How To Write A Cubic Function With Points

How to Write a Cubic Function with Given Points

Finding the equation of a cubic function given specific points can seem daunting, but with a systematic approach, it becomes manageable. This article will guide you through the process, explaining the underlying concepts and offering practical examples. This method uses a system of equations to solve for the coefficients of the cubic function.

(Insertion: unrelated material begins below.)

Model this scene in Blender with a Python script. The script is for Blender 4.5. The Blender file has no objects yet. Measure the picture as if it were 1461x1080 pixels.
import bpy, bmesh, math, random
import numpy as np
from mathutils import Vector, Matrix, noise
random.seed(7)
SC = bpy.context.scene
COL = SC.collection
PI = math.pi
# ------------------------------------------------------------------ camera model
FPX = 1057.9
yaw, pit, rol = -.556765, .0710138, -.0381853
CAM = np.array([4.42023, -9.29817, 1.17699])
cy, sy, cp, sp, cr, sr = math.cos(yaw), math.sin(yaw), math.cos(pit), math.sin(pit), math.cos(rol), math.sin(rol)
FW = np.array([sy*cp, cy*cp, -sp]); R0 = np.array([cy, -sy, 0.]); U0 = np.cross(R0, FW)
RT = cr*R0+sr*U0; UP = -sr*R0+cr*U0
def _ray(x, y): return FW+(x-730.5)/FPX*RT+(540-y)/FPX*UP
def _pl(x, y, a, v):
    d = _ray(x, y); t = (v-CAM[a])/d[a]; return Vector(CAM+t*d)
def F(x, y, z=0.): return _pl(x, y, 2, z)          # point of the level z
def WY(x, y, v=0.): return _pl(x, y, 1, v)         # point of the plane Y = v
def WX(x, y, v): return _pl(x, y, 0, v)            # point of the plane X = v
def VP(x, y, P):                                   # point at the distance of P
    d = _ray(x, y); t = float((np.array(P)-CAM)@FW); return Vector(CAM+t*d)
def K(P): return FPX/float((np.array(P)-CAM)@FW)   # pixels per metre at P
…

A cubic function has the general form: f(x) = ax³ + bx² + cx + d, where a, b, c, and d are constants we need to determine. To find these constants, we need at least four points that the cubic function passes through. More points will allow for a more precise fit, potentially using methods like least squares regression (beyond the scope of this basic explanation).

Understanding the Method

The core principle is to substitute the x and y coordinates of each given point into the general cubic equation. This creates a system of simultaneous equations with four unknowns (a, b, c, and d). Solving this system yields the coefficients, thus defining your cubic function.

Step-by-Step Guide

Let's assume we have four points: (x₁, y₁), (x₂, y₂), (x₃, y₃), and (x₄, y₄).

1. Substitute the points into the general equation: For each point, substitute its x and y values into the equation ax³ + bx² + cx + d = y. This will give you four equations:

   • a(x₁)^3 + b(x₁)^2 + c(x₁) + d = y₁
   • a(x₂)^3 + b(x₂)^2 + c(x₂) + d = y₂
   • a(x₃)^3 + b(x₃)^2 + c(x₃) + d = y₃
   • a(x₄)^3 + b(x₄)^2 + c(x₄) + d = y₄

2. Solve the system of equations: This is where things can get a bit complex. You have a few options:

   • Substitution: Solve one equation for one variable and substitute it into the other equations. This method can become cumbersome with four variables.
   • Elimination: Manipulate the equations to eliminate variables through addition or subtraction. Again, this can be quite tedious.
   • Matrix methods: Represent the system of equations as a matrix and use techniques like Gaussian elimination or Cramer's rule to solve for the coefficients. This is generally the most efficient method for larger systems. Many calculators and software packages can handle matrix operations.
   • Online solvers: Numerous online calculators and software tools can solve systems of equations. Simply input your equations, and the solver will provide the values for a, b, c, and d.

3. Write the cubic function: Once you have the values for a, b, c, and d, substitute them back into the general cubic equation: f(x) = ax³ + bx² + cx + d. This is the equation of your cubic function.

Example

Let's say we have the points (0, 1), (1, 0), (2, 3), and (3, 10).

1. Substituting the points:

   • a(0)^3 + b(0)^2 + c(0) + d = 1 => d = 1
   • a(1)^3 + b(1)^2 + c(1) + d = 0 => a + b + c + d = 0
   • a(2)^3 + b(2)^2 + c(2) + d = 3 => 8a + 4b + 2c + d = 3
   • a(3)^3 + b(3)^2 + c(3) + d = 10 => 27a + 9b + 3c + d = 10

2. Solving the system (using simplification and substitution, since d=1):

   • a + b + c = -1
   • 8a + 4b + 2c = 2
   • 27a + 9b + 3c = 9

Solving this simplified system (using your preferred method) will yield the values for a, b, and c.

3. Final Equation: Once you have a, b, and c, plug them along with d = 1 into the general equation to obtain your cubic function.

This process might seem involved, but using a matrix solver or online tool significantly streamlines the calculations. Remember that the accuracy of your cubic function depends on the accuracy of your data points. Using more points or more sophisticated fitting methods can improve the accuracy of the fit.